• **AIM OF THE EXERCISE**
Of the lines listed below, return exactly those that run from the line containing "Build this scene" through the line containing "return CX+F*q[..., 0]/-q[..., 2], CY-F*q[..., 1]/-q[..., 2]", both included.

+-------+

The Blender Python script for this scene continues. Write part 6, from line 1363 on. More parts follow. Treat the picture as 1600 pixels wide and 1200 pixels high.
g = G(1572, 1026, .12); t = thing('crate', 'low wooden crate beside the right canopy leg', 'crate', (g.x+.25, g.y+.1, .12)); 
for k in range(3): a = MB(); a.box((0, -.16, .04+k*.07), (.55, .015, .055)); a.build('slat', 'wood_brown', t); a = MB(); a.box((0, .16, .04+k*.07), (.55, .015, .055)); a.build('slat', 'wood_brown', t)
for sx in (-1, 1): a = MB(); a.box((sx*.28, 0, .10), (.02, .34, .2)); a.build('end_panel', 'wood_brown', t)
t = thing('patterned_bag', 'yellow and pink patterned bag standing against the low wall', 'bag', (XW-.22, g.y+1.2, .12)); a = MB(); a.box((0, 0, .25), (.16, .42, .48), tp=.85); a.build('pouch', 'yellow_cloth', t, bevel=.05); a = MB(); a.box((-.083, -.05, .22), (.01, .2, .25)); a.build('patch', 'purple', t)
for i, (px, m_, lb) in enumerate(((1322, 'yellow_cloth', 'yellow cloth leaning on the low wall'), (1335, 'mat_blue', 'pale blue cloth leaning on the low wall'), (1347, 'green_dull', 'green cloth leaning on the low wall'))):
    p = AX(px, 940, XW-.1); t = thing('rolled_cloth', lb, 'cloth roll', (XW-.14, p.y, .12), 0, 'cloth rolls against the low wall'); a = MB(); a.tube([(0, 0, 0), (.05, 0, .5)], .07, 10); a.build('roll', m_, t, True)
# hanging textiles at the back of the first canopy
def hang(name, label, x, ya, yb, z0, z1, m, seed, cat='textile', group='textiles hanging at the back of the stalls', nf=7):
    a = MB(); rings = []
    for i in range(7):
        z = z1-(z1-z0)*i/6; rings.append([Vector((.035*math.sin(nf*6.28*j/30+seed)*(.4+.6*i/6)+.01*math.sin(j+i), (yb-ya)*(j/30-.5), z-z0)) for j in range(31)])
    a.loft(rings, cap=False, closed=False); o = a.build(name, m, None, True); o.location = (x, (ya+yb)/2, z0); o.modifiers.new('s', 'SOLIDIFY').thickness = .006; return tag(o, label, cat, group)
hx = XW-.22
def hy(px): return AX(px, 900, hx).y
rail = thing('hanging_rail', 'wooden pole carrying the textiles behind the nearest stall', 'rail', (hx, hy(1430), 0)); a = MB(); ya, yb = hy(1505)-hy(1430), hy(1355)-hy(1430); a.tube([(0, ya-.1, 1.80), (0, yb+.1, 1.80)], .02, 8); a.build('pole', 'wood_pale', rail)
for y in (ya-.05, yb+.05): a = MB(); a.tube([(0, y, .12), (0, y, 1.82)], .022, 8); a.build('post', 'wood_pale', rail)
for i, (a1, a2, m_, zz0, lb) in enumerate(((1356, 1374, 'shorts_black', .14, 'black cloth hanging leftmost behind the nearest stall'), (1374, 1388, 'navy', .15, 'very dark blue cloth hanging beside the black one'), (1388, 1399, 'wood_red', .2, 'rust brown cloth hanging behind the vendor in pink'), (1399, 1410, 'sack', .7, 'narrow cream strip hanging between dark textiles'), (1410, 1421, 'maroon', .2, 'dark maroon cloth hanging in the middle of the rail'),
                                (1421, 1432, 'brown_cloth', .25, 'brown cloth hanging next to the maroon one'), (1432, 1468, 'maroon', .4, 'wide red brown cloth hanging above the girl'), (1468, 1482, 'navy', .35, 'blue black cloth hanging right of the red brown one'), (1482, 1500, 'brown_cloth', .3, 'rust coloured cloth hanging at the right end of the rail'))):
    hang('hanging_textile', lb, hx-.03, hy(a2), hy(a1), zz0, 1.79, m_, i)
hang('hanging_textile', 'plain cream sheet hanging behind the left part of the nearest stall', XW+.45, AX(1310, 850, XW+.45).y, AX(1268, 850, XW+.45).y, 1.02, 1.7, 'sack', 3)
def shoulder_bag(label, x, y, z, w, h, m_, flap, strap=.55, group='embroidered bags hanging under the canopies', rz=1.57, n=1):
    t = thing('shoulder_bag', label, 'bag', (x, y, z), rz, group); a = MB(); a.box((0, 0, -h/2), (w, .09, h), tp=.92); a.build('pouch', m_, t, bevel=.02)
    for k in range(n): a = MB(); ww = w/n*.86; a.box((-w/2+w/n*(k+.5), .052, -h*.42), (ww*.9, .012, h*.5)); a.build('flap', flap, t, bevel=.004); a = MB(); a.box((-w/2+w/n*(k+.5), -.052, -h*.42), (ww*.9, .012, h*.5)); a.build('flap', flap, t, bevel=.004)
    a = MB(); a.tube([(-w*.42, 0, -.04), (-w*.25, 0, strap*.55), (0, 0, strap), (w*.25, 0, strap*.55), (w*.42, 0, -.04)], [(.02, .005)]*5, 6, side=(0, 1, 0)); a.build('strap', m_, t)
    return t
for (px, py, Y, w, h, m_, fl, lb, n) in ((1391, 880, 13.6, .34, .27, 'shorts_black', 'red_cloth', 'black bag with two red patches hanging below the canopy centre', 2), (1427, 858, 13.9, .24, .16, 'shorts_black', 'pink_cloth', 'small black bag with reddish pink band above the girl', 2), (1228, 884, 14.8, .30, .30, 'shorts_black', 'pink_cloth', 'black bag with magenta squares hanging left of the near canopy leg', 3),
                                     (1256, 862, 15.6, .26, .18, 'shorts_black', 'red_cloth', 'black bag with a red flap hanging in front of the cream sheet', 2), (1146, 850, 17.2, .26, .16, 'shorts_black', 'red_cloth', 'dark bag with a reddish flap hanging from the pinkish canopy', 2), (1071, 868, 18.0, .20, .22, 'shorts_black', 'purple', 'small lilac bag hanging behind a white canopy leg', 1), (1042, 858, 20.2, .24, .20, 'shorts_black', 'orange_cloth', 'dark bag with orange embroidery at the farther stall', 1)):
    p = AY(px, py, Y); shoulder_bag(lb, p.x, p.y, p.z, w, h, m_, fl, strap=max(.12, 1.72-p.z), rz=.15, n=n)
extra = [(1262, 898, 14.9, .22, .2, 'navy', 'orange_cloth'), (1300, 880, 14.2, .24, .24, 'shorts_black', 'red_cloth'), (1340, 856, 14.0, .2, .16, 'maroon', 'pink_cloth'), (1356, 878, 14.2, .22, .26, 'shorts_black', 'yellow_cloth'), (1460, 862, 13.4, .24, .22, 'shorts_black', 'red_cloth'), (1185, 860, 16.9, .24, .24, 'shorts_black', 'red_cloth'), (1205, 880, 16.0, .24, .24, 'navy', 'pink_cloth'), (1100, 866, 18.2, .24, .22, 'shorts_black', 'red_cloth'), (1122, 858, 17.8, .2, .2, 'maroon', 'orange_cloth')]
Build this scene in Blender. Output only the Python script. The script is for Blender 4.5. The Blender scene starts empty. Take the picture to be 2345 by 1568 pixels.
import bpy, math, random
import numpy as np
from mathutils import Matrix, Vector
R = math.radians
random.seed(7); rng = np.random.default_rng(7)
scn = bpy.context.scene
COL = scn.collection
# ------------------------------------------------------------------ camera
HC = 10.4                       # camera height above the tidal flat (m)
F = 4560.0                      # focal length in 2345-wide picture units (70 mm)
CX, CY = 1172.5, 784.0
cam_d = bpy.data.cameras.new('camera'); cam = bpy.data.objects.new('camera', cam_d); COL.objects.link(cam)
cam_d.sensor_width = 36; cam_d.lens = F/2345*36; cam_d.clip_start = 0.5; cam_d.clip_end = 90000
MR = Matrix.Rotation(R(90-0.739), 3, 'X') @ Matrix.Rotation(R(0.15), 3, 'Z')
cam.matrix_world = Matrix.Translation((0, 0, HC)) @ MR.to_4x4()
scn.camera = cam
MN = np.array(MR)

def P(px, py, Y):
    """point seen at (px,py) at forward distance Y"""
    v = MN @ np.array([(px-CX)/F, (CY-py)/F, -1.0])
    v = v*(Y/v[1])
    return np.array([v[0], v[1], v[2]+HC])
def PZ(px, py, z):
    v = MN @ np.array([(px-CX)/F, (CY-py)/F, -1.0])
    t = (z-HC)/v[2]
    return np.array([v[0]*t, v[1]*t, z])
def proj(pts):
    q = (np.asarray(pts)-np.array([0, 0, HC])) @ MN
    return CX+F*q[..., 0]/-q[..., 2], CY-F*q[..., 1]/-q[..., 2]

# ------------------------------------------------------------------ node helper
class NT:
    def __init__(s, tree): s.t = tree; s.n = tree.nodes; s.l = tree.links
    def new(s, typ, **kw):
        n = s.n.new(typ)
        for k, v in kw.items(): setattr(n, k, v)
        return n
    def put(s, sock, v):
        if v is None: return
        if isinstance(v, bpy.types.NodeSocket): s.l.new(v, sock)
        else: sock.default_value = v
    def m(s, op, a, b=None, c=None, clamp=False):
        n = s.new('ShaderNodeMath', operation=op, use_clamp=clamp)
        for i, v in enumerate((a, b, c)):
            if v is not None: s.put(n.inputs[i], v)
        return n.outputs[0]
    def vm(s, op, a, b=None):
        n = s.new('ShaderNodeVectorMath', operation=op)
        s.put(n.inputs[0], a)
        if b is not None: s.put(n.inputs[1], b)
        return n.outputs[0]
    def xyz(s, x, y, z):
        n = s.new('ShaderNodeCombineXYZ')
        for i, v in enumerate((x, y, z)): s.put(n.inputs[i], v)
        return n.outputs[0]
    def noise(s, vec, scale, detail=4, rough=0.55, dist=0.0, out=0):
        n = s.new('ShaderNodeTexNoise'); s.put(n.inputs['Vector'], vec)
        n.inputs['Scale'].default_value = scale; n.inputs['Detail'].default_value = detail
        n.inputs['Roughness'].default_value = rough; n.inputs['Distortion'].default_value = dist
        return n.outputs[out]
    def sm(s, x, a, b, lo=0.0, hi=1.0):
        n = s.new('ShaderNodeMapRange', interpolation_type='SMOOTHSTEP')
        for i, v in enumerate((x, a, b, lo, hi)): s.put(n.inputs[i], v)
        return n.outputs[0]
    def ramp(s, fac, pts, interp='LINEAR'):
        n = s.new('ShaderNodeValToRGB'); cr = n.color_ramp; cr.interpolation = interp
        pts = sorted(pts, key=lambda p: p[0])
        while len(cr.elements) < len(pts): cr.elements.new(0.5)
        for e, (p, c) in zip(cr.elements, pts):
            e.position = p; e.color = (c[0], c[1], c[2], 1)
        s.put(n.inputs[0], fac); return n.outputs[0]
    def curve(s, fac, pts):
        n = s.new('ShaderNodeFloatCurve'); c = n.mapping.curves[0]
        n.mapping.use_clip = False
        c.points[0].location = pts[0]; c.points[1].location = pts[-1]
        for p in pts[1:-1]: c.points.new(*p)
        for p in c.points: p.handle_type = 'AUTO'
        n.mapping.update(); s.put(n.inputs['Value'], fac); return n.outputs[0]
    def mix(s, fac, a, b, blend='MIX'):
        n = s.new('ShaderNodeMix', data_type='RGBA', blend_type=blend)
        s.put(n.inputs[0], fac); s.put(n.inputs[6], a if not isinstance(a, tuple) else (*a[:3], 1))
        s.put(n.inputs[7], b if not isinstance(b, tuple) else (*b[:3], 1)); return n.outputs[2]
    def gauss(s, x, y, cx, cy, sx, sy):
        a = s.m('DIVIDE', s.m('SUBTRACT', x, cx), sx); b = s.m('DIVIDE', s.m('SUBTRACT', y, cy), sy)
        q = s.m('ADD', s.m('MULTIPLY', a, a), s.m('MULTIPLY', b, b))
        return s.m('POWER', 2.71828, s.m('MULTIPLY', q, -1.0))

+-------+

• **RESULT FOR THIS EXERCISE**
Build this scene in Blender. Output only the Python script. The script is for Blender 4.5. The Blender scene starts empty. Take the picture to be 2345 by 1568 pixels.
import bpy, math, random
import numpy as np
from mathutils import Matrix, Vector
R = math.radians
random.seed(7); rng = np.random.default_rng(7)
scn = bpy.context.scene
COL = scn.collection
# ------------------------------------------------------------------ camera
HC = 10.4                       # camera height above the tidal flat (m)
F = 4560.0                      # focal length in 2345-wide picture units (70 mm)
CX, CY = 1172.5, 784.0
cam_d = bpy.data.cameras.new('camera'); cam = bpy.data.objects.new('camera', cam_d); COL.objects.link(cam)
cam_d.sensor_width = 36; cam_d.lens = F/2345*36; cam_d.clip_start = 0.5; cam_d.clip_end = 90000
MR = Matrix.Rotation(R(90-0.739), 3, 'X') @ Matrix.Rotation(R(0.15), 3, 'Z')
cam.matrix_world = Matrix.Translation((0, 0, HC)) @ MR.to_4x4()
scn.camera = cam
MN = np.array(MR)

def P(px, py, Y):
    """point seen at (px,py) at forward distance Y"""
    v = MN @ np.array([(px-CX)/F, (CY-py)/F, -1.0])
    v = v*(Y/v[1])
    return np.array([v[0], v[1], v[2]+HC])
def PZ(px, py, z):
    v = MN @ np.array([(px-CX)/F, (CY-py)/F, -1.0])
    t = (z-HC)/v[2]
    return np.array([v[0]*t, v[1]*t, z])
def proj(pts):
    q = (np.asarray(pts)-np.array([0, 0, HC])) @ MN
    return CX+F*q[..., 0]/-q[..., 2], CY-F*q[..., 1]/-q[..., 2]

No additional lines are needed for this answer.